Hace más de un siglo, el bisabuelo materno del cineasta Muayad Alayan (1985) partió rumbo a Chile y acá tuvo una descendencia que al menos pudo librarse de uno de los episodios más controvertidos en la historia de Medio Oriente: la guerra árabe-israelí de 1948 que terminó con millones de palestinos desplazados de sus hogares. Entre aquellos desalojados estaba una de las hijas del bisabuelo viajero de Alayan.
Ella permaneció en Palestina y su futuro bailaría al ritmo oprobioso de la guerra, de los territorios ocupados y de la eterna disputa entre árabes e israelíes. La misma historia corrió para el resto de sus descendientes, hasta llegar a Muayad Alayan.
El cineasta de Jerusalén dice sentir una sana envidia porque sus dos hermanos ya visitaron Chile para conocer la rama sudamericana de la familia, pero reafirma que Palestina le dio la oportunidad de contar grandes historias. De paso, le entregó la posibilidad de ser cineasta.
"Mi interés en el cine parte por ser hijo de dos padres cuyas familias fueron expulsadas de sus casas por los israelíes en 1948", dice Muayad Alayan al teléfono desde Roma, donde promociona el estreno de El affaire de Sarah y Saleem (2018). "Con el paso del tiempo me transmitieron y contaron muchas experiencias, una gran cantidad de historias. Es casi una tradición oral ", agrega.
Criado en Jerusalén Este, donde se concentra la mayor cantidad de palestinos de la ciudad, Alayan ensayó su vocación con un artefacto invaluable. "Cuando llegó la primera cámara de video a la casa comencé a grabar los viajes de mis abuelos a las ruinas de sus casas, en posesión de Israel. Ahí me di cuenta del poder del cine para contar una historia y conmover", reflexiona.
Responsable de dos largometrajes de ficción un documental y dos cortos, el joven cineasta suele trabajar con su hermano Rami Musa Alayan en el guión y producción de sus filmes. El último de ellos es el mencionado El affaire de Sarah y Saleem, ganador del Premio de la Audiencia en el Festival de Rotterdam 2018, y que actualmente se exhibe en salas locales.

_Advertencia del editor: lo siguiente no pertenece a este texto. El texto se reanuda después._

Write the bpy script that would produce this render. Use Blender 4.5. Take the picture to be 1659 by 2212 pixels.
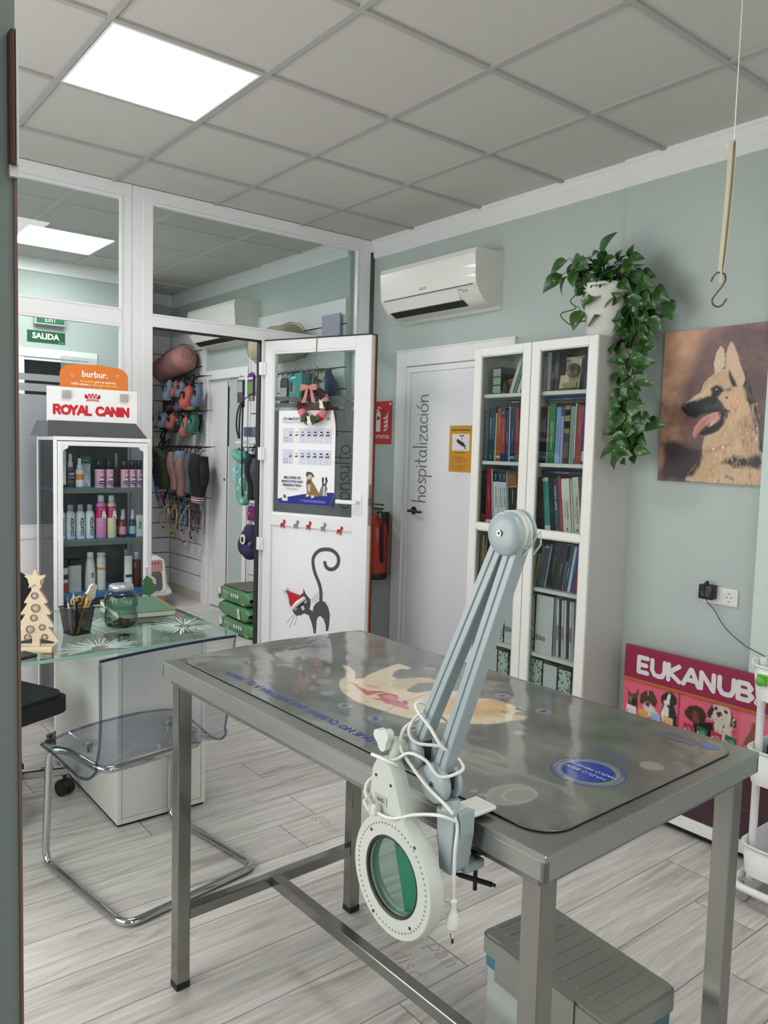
import bpy, bmesh, math, random
import numpy as np
from mathutils import Vector, Matrix
for o in list(bpy.data.objects): bpy.data.objects.remove(o)
SC = bpy.context.scene; COL = SC.collection
rnd = random.Random(7)
R = math.radians
# ------------------------------------------------------------------ camera, world, lights, exposure
CR = [[0.781778, -0.622950, 0.027507], [-0.026679, -0.077488, -0.996636], [0.622986, 0.778415, -0.077198]]   # rows: camera right, down, forward
cam = bpy.data.objects.new('camera', bpy.data.cameras.new('camera')); COL.objects.link(cam)
cam.data.sensor_fit = 'HORIZONTAL'; cam.data.sensor_width = 36.0; cam.data.lens = 36.0*1703.8/1659
cam.data.clip_start = 0.02
cm = Matrix((CR[0], [-v for v in CR[1]], [-v for v in CR[2]])).transposed().to_4x4()
cm.translation = Vector((-1.5725, -4.5596, 1.4383)); cam.matrix_world = cm; SC.camera = cam
SC.view_settings.view_transform = 'Standard'; SC.view_settings.look = 'None'
SC.view_settings.exposure = 1.0; SC.view_settings.gamma = 1.0; SC.view_settings.use_curve_mapping = False
W = bpy.data.worlds.new('world'); SC.world = W; W.use_nodes = True
W.node_tree.nodes['Background'].inputs[0].default_value = (.75, .78, .8, 1); W.node_tree.nodes['Background'].inputs[1].default_value = 0.15
try:
    SC.cycles.use_denoising = True; SC.cycles.transparent_max_bounces = 32; SC.cycles.max_bounces = 10
    SC.cycles.diffuse_bounces = 5; SC.cycles.sample_clamp_indirect = 4.0; SC.cycles.caustics_reflective = False; SC.cycles.caustics_refractive = False
except Exception: pass
PANEL_W = 9.0     # emission strength of the LED ceiling panels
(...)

Su trama transcurre en Jerusalén y cuenta la historia de una infidelidad que escala a asunto de seguridad nacional: la israelí Sarah (Sivane Kretchner), dueña de un café en Jerusalén Oeste, mantiene una relación extramarital con el transportista palestino Saleem (Adeeb Safadi), quien también está casado. El marido de Sarah es un coronel de Ejército y para su desgracia el servicio secreto israelí se entera de su affaire. No sólo irán tras Saleem, sino que creerán que ella puede haber sido reclutada para la causa palestina.
-¿Por qué quiso hacer un filme sobre este tema?

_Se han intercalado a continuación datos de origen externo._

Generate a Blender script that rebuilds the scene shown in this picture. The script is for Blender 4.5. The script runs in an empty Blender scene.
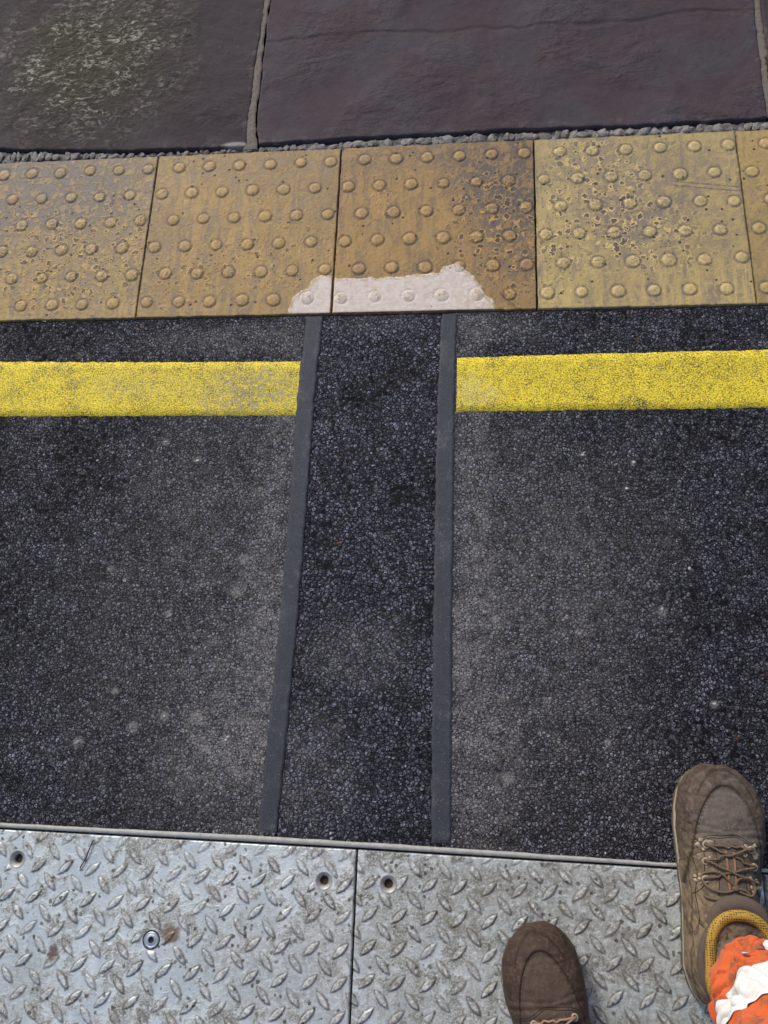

-Como muchos de mis compatriotas palestinos, crecí en Jerusalén Este. Con el paso del tiempo comencé a tener trabajos en Jerusalén Oeste, que es donde hay mayoría de israelíes. Y, claro, fui testigo de cómo muchos amigos y compañeros de trabajo normalmente se relacionaban con ellos, generalmente por motivos laborales. Era como si estuvieran jugando con fuego, debido a los problemas en que se podían meter. Paralelamente hubo en esa época una serie de ataques israelíes a Cisjordania cuyos objetivos fueron los cuarteles generales de la Autoridad Nacional Palestina. Es en ese contexto que decidí hacer esta película.
-¿Es común la relación sentimentales entre palestinos e israelíes?

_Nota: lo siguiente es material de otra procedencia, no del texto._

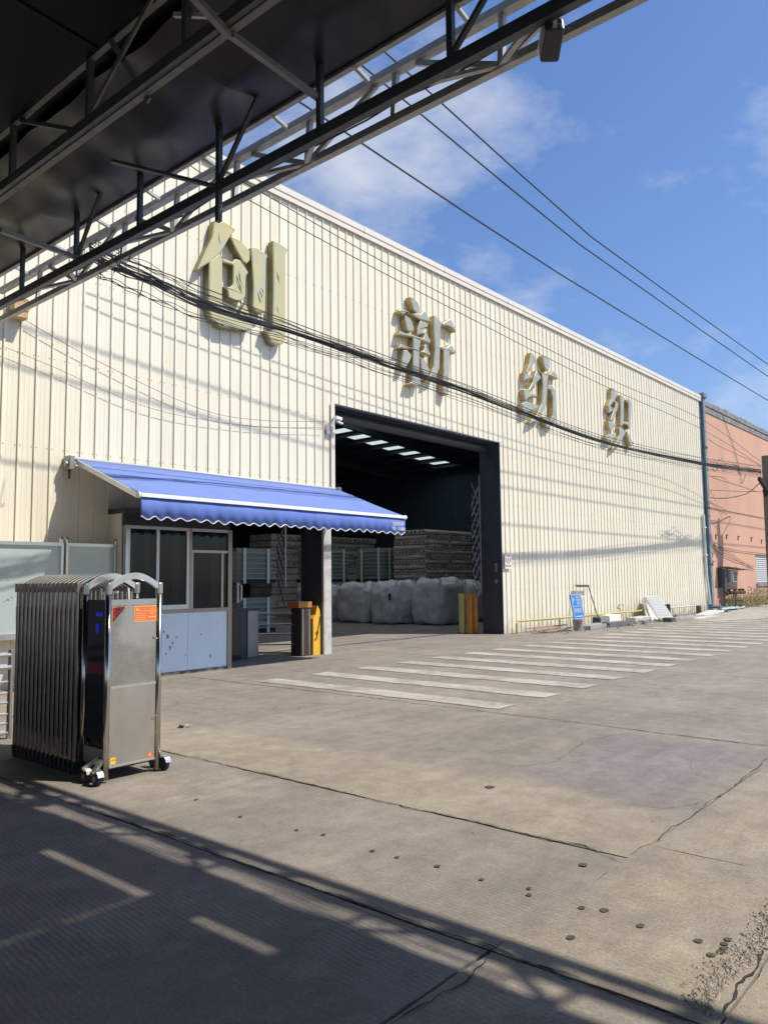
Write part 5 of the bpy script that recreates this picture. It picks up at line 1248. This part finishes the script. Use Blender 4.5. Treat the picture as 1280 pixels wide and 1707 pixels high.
# debris on the ground by the wall
def lump(name, x, y, w, d, h, m, label, cat, rot=0.0, tilt=0.0, z=0):
    h *= .75; w *= .85
    t_ = thing(name, (x, y, z), label, cat); mb = MB(); r_ = random.Random(int(x*100)); vs = []
    for zz_ in (0, h):
        for (a_, b_) in ((-1, -1), (0, -1.05), (1, -1), (1.04, 0), (1, 1), (0, 1.03), (-1, 1), (-1.03, 0)):
            k_ = 1-(.06 if zz_ else 0); X_ = a_*w/2*k_*r_.uniform(.95, 1.03); Y_ = b_*d/2*k_*r_.uniform(.95, 1.03)
            vs.append((x+X_*cos(rot)-Y_*sin(rot), y+X_*sin(rot)+Y_*cos(rot), z+zz_*(1+r_.uniform(-.08, .08))+tilt*X_+abs(tilt)*w/2))
    mb.add(vs, [tuple(range(7, -1, -1)), tuple(range(8, 16))]+[(q, (q+1) % 8, 8+(q+1) % 8, 8+q) for q in range(8)]); mb.build('body', m, t_, bevel=min(.01, h*.2)); return t_
GR = mat('debris_grey', (.27, .26, .245), .8, var=.25, vscale=8); BK = mat('debris_dark', (.06, .06, .06), .7)
lump('concrete_kerb_piece', 22.0, 10.55, 2.2, .45, .16, GR, 'flat grey concrete piece lying just right of the sign bucket', 'concrete block', .1)
lump('stone_block', 23.1, 10.35, 1.5, .3, .20, mat('block_dark', (.13, .13, .125), .8), 'dark grey block lying in front of the flat concrete piece', 'stone block', -.12)
lump('foam_box', 24.0, 10.95, 1.2, .35, .40, WHITE, 'white foam box standing by the yellow rail right of the parking sign', 'box', .05)
lump('foam_box', 26.1, 10.9, 1.3, .4, .22, WHITEDIRTY, 'low pale box between the white foam box and the leaning boards', 'box', -.1)
lump('cloth_bundle', 22.9, 10.9, .35, .25, .38, BK, 'small black bundle hooked on the yellow rail', 'bundle', .4)
lump('plank', 28.6, 10.1, 3.0, .5, .12, GR, 'long grey plank at the foot of the leaning boards', 'plank', .05)
lump('plank', 29.4, 9.75, 2.2, .35, .07, WHITEDIRTY, 'pale plank lying in front of the long grey plank', 'plank', -.1)
lump('rubber_block', 26.4, 9.95, .7, .3, .18, BK, 'black block at the left foot of the leaning boards', 'block', .1)
lump('plank', 31.6, 10.3, 3.2, .6, .10, WHITEDIRTY, 'wide pale plank lying toward the blue drainpipe', 'plank', .12, .03)
lump('plank', 32.6, 10.45, 2.6, .25, .14, WB, 'thin white plank propped on the wide pale plank', 'plank', -.05, .04)
lump('cloth_bundle', 29.0, 11.0, .3, .25, .65, BK, 'upright dark bundle right of the leaning boards', 'bundle', .2)
lump('cloth_bundle', 33.0, 11.2, .3, .2, .42, mat('brown_cloth', (.12, .09, .07), .8), 'brown sack leaning on the wall near the drainpipe', 'bundle', .2)
lump('plastic_crate', 34.3, 10.85, 1.25, .5, .34, mat('crate_blue', (.07, .10, .13), .5, var=.3), 'dark blue plastic crate at the foot of the drainpipe', 'crate', .02)
# blue tarp
mb = MB(); nu = 14; vs = [(32.9+3.4*i_/nu+rnd.uniform(-.05, .05), 10.2+.6*j_/6+rnd.uniform(-.05, .05), .14+.07*sin(i_*1.3+j_)*sin(j_*1.1)+rnd.uniform(0, .04)) for i_ in range(nu+1) for j_ in range(7)]
mb.add(vs, [(i_*7+j_, (i_+1)*7+j_, (i_+1)*7+j_+1, i_*7+j_+1) for i_ in range(nu) for j_ in range(6)])
tag(mb.build('tarpaulin', mat('tarp_blue', (.33, .46, .56), .6, var=.2, vscale=5), org=(34.5, 10.5, 0), smooth=True), 'crumpled pale blue tarpaulin on the ground by the drainpipe', 'tarpaulin')
# sticks
WOOD = mat('old_wood', (.42, .30, .22), .8, var=.3, vscale=8)
for k in range(7):
    x = 19.6+rnd.uniform(-.3, .6); y = 10.9+rnd.uniform(-.3, .15); a = rnd.uniform(-.35, .15); l_ = rnd.uniform(.7, 1.5)
    mb = MB(); mb.bar((x-l_/2*cos(a), y-l_/2*sin(a), .02+.015*k), (x+l_/2*cos(a), y+l_/2*sin(a), .04+.02*k), .05, .03)
    tag(mb.build('timber_offcut', WOOD, org=(x, y, 0)), 'timber offcut in the low pile left of the sign bucket', 'timber', 'timber offcuts left of the sign bucket')
mb = MB()
for k in range(1100):
    x = rnd.choice([rnd.uniform(19, 27), rnd.uniform(24, 33)]); y = 10.55+rnd.gauss(0, .3); s_ = rnd.uniform(.01, .03)*rnd.choice((1, 1, 1, 2.4, 4))
    if y > 11.35: continue
    vs = [(x+rnd.uniform(-s_, s_), y+rnd.uniform(-s_, s_), rnd.uniform(0, .01)) for q in range(3)]+[(x, y, s_*.9)]
    mb.add(vs, [(0, 1, 2), (0, 1, 3), (1, 2, 3), (2, 0, 3)])
tag(mb.build('rubble', mat('rubble', (.30, .285, .26), .9, var=.4, vscale=12)), 'small rubble and dust strewn along the foot of the wall', 'rubble', kind='stuff')
# dry weed by the rail
pw_ = thing('dry_weed', (25.3, 11.2, 0), 'single dry weed growing up the wall behind the yellow rail', 'weed')
mb = MB(); mb2 = MB()
for k in range(4):
    p0 = Vector((25.3+.05*k, 11.25, 0)); p1 = p0+Vector((rnd.uniform(-.1, .5), 0, rnd.uniform(.5, .9))); mb.tube([p0, p0.lerp(p1, .5)+Vector((.05, 0, 0)), p1], .007, 4)
    for q in range(6):
        c_ = p0.lerp(p1, .3+.12*q); d_ = Vector((rnd.uniform(-.12, .12), rnd.uniform(-.03, .03), rnd.uniform(0, .1))); mb2.add([c_, c_+d_+Vector((0, 0, .03)), c_+d_*1.4, c_+d_-Vector((0, 0, .03))], [(0, 1, 2, 3)])
mb.build('stem', WOOD, pw_); o = mb2.build('leaves', mat('dry_leaf', (.25, .22, .14), .8), pw_); o['kind'] = 'stuff'

# ================================================================== PINK BUILDING
pk = thing('pink_building', (36, D, 0), 'tall salmon pink rendered building with a worn grey coping beyond the cream warehouse', 'building')
WXa, WXb, WZa, WZb = 42.55, 46.4, 1.12, 2.62
mb = MB()
mb.box(35.66, WXa, D, D+.3, 0, 9.2); mb.box(WXb, 75, D, D+.3, 0, 9.2); mb.box(WXa, WXb, D, D+.3, 0, WZa); mb.box(WXa, WXb, D, D+.3, WZb, 9.2)
mb.build('front_wall', PINK, pk)
mb = MB(); mb.box(35.66, 35.9, D+.31, 40, 0, 9.2); mb.box(74.8, 75, D+.31, 40, 0, 9.2); mb.build('side_wall', PINK, pk)
mb = MB(); mb.box(35.5, 75, D+.3, 40, 9.0, 9.15); mb.build('roof', COPE, pk)
mb = MB(); x = 35.6
while x < 75:
    x2 = x+rnd.uniform(.5, 1.3); mb.box(x, x2, D-.07, D+.4, 9.2, 9.42+rnd.uniform(-.03, .05)); x = x2+.002
mb.box(35.6, 75, D-.035, D+.02, 8.92, 9.199); mb.build('coping', COPE, pk)
wf = part('window', [(WXa, WXa+.09, D+.02, D+.16, WZa, WZb), (WXb-.09, WXb, D+.02, D+.16, WZa, WZb), (WXa+.09, WXb-.09, D+.02, D+.16, WZb-.08, WZb), (WXa-.05, WXb+.05, D-.06, D+.16, WZa-.13, WZa-.001)], COPE, pk, 'window with horizontal white bars')
part('pane', [(WXa+.09, WXb-.09, D+.13, D+.14, WZa, WZb-.08)], mat('pane_lilac', (.42, .42, .50), .3), wf)
for k in range(13):
    z = WZa+.09+k*.108; part('bar', [(WXa+.09, WXb-.09, D+.05, D+.07, z, z+.045)], WHITE, wf)
for k in range(7):
    x = WXa+.35+k*.5; part('bar', [(x, x+.035, D+.075, D+.095, WZa, WZb-.08)], CANST, wf)
for k, (px, py) in enumerate([(1194, 895), (1212, 895), (1231, 897), (1253, 899), (1270, 903), (1188, 925), (1189, 939)]):
    p = onY(px, py, D-.06); mb = MB(); mb.tube([(p.x, D, p.z+.08), (p.x, D-.08, p.z+.08), (p.x+.12, D-.08, p.z+.08)], .016, 5); mb.tube([(p.x, D-.02, p.z+.12), (p.x, D-.02, p.z-.10)], .02, 5); mb.build('wall_hook', mat('hook_rust', (.10, .06, .045), .8), pk)
dp = thing('drainpipe', (35.4, D, 0), 'tall blue grey steel downpipe between the cream warehouse and the pink building', 'drainpipe')
part('pipe', [(35.34, 35.60, D-.11, D-.0, .0, 9.5)], BLUEDP, dp)
part('hopper', [(35.24, 35.70, D-.18, D+.0, 9.5, 9.68)], COPE, dp)
for z in (2, 4.5, 7.2): part('pipe_clamp', [(35.31, 35.63, D-.13, D-.112, z, z+.08)], STEELDK, dp)
pv = thing('drainpipe', (35.1, D, 0), 'slim white plastic pipe at the right end of the cream wall', 'drainpipe')
mb = MB(); mb.tube([(34.75, D-.09, 4.2), (34.80, D-.09, 1.6), (35.05, D-.10, .3)], .06, 8); mb.build('pipe', PVC, pv)
for z in (3.6, 2.4): mb = MB(); mb.box(34.68, 34.86, D-.165, D-.02, z, z+.06); mb.build('pipe_clamp', PVC, pv)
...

-En Jerusalén o en Haifa, donde también hay una importante población palestina, no es extraño. No digo que ocurra siempre, pero tampoco es raro. Sucede y conozco a varias personas que lo vivieron en carne propia. Lo que pasa es que nadie lo dice, no se comenta.
-¿Cómo une la pequeña historia con el panorama sociopolítico?
-Lo importante es contar una historia de seres humanos, de gente real. Y debo decir que nuestra realidad como territorio ocupado es a veces tan absurda y perturbadora que las buenas historias surgen solas.
-¿Cómo es hacer cine en Palestina?
-Es un millón de veces más difícil que en el resto del mundo. No hay un aparato público ni inversores privados que aporten. Lo que uno hace es mendigar dinero, pedir préstamos y buscar alguna coproducción con Europa, donde por lo demás te piden que tu país tenga alguna infraestructura fílmica: evidentemente en Palestina no hay nada de eso. Ya en terreno nunca pudimos desplazarnos en grandes grupos pues éramos perseguidos por la policía y el ejército. Honestamente, si no fuera por la ayuda de mi familia, de mis amigos y de la comunidad que me rodea nunca podría haber hecho nada. Para hacer un largometraje acá necesitas que toda la ciudad se comprometa contigo, desde los comerciantes y hombres de negocios hasta los ciudadanos más humildes.